The interactive survey is one of several opportunities the public will have to share its ideas about views that are cherished in Urban Honolulu. The results of the survey will help decision-makers give due consideration to the preservation of valued public views when making land use decisions.

The survey can be found at The deadline to take the survey is May 31.

Among the questions, the survey asks what views are most important, whether they be landforms (mountains, craters), buildings (historic buildings, towers, civic or religious buildings), or of water (ocean, shoreline, lagoons, canals, harbors). Participants also are asked to select the landforms, buildings and water features that are among their favorites.

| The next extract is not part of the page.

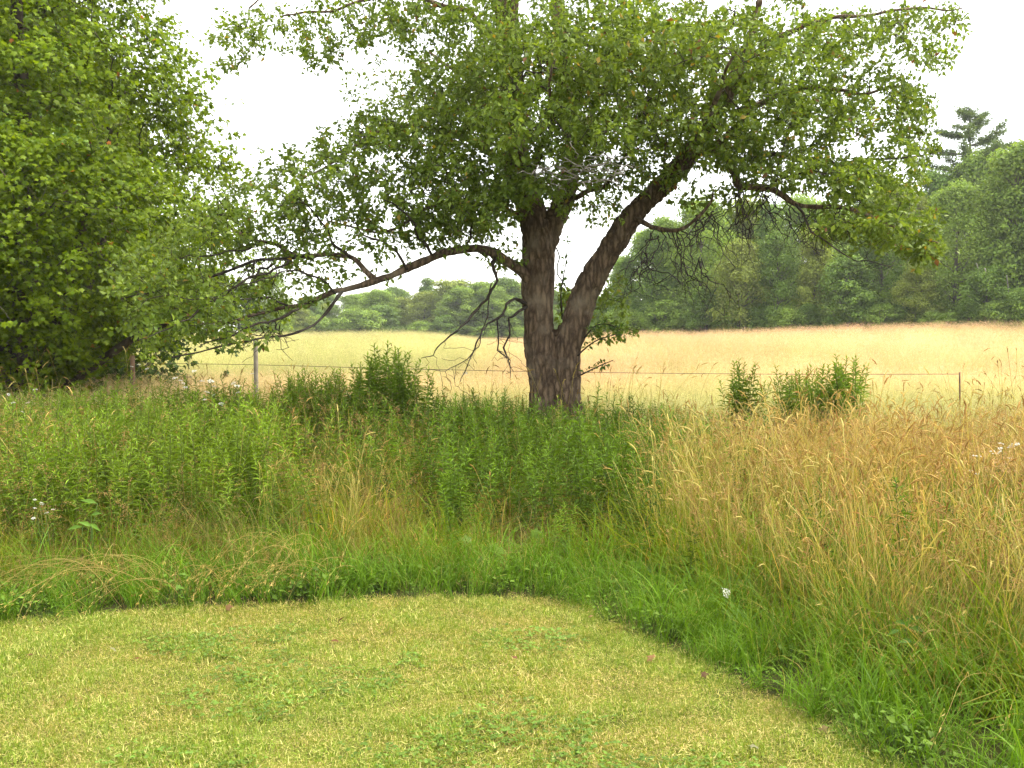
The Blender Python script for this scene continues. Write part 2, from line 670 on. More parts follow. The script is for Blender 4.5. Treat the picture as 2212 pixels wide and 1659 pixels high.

“As our central core area – from Diamond Head to Red Hill – matures, we need to continue to protect those views that help define the form of our city, provide us with wayfinding clues, and symbolize our unique history and culture,” said Kathy Sokugawa, acting DPP director.

Sokugawa said the DPP has done other view studies, but she feels this one is unique.

“It attempts to create new relationships with the past, as reflected in the recent installation of the King Kamehameha III statue at Thomas Square. This is not just the addition of a monument, but it is positioned with an outstretched arm to the Hawaiian flag, as well as the winter solstice,” she added. “The ancient Hawaiians used the solstice alignment for agriculture purposes, as well as other religious and ceremonial purposes. We hope to create similar strategies and principles on a regional scale.”